▶ [WRITTEN REQUEST] Please copy the lines below exactly, from the first one through the line showing "M_black, lb, smooth=True)".

(Scripts that build scenes)
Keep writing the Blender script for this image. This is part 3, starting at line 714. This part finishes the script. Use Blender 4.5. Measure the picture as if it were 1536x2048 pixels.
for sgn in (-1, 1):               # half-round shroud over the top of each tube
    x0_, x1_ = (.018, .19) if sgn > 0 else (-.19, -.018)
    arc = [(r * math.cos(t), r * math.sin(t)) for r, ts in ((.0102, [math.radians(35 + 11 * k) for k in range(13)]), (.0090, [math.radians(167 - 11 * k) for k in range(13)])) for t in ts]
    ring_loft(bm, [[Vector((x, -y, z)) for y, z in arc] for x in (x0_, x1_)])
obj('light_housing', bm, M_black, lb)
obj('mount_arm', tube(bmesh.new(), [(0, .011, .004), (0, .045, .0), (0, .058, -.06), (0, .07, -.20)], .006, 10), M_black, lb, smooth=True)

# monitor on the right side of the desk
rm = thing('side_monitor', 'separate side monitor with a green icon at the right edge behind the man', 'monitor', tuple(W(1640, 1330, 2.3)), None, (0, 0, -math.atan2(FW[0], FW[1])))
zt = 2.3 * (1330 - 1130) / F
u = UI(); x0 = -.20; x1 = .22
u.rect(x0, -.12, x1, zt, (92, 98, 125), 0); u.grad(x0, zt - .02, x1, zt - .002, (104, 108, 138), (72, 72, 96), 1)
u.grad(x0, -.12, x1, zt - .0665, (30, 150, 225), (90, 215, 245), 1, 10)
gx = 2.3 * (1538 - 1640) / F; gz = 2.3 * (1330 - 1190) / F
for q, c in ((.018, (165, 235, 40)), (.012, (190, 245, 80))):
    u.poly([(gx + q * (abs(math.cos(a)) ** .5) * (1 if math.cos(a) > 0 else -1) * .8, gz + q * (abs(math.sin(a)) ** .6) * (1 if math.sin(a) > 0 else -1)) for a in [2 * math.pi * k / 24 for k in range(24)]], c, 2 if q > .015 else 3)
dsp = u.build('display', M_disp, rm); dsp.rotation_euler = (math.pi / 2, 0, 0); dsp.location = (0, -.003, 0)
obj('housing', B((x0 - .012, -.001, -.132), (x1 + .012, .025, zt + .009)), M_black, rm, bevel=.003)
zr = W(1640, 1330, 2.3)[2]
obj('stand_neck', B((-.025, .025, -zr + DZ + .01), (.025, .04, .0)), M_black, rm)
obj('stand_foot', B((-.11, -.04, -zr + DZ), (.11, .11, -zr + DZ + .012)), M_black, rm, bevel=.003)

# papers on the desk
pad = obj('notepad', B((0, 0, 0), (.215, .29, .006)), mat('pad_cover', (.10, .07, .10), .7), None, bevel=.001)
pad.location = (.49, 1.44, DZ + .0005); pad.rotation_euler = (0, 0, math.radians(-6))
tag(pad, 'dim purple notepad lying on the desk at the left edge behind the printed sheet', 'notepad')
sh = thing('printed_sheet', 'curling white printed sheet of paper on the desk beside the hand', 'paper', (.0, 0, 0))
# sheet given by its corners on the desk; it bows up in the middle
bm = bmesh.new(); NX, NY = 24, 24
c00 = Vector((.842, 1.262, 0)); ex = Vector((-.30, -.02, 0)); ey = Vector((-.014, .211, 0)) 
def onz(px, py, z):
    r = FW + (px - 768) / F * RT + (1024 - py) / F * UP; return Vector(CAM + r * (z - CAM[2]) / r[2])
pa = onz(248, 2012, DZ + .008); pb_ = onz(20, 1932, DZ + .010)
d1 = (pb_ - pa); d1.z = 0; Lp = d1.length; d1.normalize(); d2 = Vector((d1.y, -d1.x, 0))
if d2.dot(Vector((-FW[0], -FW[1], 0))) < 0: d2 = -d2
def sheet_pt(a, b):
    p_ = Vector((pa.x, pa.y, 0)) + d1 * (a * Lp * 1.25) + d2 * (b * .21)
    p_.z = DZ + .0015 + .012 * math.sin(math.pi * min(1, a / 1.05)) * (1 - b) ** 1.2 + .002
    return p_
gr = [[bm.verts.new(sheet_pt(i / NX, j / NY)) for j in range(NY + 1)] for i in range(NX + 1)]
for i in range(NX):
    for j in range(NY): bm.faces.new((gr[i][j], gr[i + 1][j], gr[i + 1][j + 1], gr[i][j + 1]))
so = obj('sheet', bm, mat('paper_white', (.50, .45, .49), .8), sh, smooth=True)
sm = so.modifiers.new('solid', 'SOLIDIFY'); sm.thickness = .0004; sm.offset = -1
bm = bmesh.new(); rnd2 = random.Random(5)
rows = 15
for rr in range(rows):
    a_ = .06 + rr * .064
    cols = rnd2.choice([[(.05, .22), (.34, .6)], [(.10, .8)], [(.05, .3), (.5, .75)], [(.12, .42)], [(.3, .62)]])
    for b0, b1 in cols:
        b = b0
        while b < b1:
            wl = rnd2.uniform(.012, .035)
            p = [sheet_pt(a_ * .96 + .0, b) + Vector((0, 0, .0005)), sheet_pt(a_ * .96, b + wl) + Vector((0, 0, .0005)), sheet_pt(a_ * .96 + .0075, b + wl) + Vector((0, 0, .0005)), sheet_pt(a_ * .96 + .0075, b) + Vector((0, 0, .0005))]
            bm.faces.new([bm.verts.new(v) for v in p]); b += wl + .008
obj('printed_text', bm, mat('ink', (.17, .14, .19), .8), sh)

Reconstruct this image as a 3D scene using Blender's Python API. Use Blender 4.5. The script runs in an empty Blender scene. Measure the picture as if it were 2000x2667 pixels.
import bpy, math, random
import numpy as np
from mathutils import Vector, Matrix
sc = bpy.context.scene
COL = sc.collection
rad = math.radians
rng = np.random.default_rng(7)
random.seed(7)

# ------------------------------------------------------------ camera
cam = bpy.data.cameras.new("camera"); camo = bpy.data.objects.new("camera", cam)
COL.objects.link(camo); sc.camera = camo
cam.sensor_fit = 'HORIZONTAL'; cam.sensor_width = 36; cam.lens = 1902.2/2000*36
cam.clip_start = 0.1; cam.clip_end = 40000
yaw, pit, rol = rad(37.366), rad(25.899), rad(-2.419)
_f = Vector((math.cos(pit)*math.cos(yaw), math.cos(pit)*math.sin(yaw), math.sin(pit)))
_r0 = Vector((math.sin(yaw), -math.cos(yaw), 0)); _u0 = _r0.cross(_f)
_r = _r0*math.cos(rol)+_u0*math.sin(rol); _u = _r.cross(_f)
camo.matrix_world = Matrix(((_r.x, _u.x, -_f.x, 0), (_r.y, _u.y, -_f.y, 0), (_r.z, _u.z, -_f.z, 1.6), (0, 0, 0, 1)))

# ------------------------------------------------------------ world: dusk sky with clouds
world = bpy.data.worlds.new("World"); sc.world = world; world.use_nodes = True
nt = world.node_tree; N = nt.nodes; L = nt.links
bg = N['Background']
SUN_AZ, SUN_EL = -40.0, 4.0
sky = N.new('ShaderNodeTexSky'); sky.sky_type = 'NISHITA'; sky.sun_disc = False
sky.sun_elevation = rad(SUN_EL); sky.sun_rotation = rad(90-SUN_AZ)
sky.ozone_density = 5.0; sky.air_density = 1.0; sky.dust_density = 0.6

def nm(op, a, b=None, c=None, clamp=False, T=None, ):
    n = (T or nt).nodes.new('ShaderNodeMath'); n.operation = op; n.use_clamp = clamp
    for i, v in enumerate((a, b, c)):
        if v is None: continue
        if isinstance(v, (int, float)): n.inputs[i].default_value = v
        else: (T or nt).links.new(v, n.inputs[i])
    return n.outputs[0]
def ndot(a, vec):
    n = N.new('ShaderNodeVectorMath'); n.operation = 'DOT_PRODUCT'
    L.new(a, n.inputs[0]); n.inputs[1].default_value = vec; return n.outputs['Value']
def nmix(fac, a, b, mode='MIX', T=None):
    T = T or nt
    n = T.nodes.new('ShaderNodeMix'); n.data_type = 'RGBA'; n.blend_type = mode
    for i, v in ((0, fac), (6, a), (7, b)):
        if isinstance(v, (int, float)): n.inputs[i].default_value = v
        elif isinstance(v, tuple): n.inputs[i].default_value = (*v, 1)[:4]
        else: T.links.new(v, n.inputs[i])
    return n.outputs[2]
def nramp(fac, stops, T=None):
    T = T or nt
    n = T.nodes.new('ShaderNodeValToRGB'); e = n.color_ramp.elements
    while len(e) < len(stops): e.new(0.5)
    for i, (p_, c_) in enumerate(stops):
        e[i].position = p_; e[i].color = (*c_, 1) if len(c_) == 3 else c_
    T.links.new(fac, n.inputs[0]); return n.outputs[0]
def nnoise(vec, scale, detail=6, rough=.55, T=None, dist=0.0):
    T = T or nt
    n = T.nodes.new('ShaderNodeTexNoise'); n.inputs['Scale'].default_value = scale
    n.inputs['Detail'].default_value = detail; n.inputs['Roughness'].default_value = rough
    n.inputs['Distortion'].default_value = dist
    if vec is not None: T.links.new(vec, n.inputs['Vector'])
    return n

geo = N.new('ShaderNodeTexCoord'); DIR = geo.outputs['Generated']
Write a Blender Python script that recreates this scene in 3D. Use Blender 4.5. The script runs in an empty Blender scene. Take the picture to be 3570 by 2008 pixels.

▶ [TASK RESPONSE]
Keep writing the Blender script for this image. This is part 3, starting at line 714. This part finishes the script. Use Blender 4.5. Measure the picture as if it were 1536x2048 pixels.
for sgn in (-1, 1):               # half-round shroud over the top of each tube
    x0_, x1_ = (.018, .19) if sgn > 0 else (-.19, -.018)
    arc = [(r * math.cos(t), r * math.sin(t)) for r, ts in ((.0102, [math.radians(35 + 11 * k) for k in range(13)]), (.0090, [math.radians(167 - 11 * k) for k in range(13)])) for t in ts]
    ring_loft(bm, [[Vector((x, -y, z)) for y, z in arc] for x in (x0_, x1_)])
obj('light_housing', bm, M_black, lb)
obj('mount_arm', tube(bmesh.new(), [(0, .011, .004), (0, .045, .0), (0, .058, -.06), (0, .07, -.20)], .006, 10), M_black, lb, smooth=True)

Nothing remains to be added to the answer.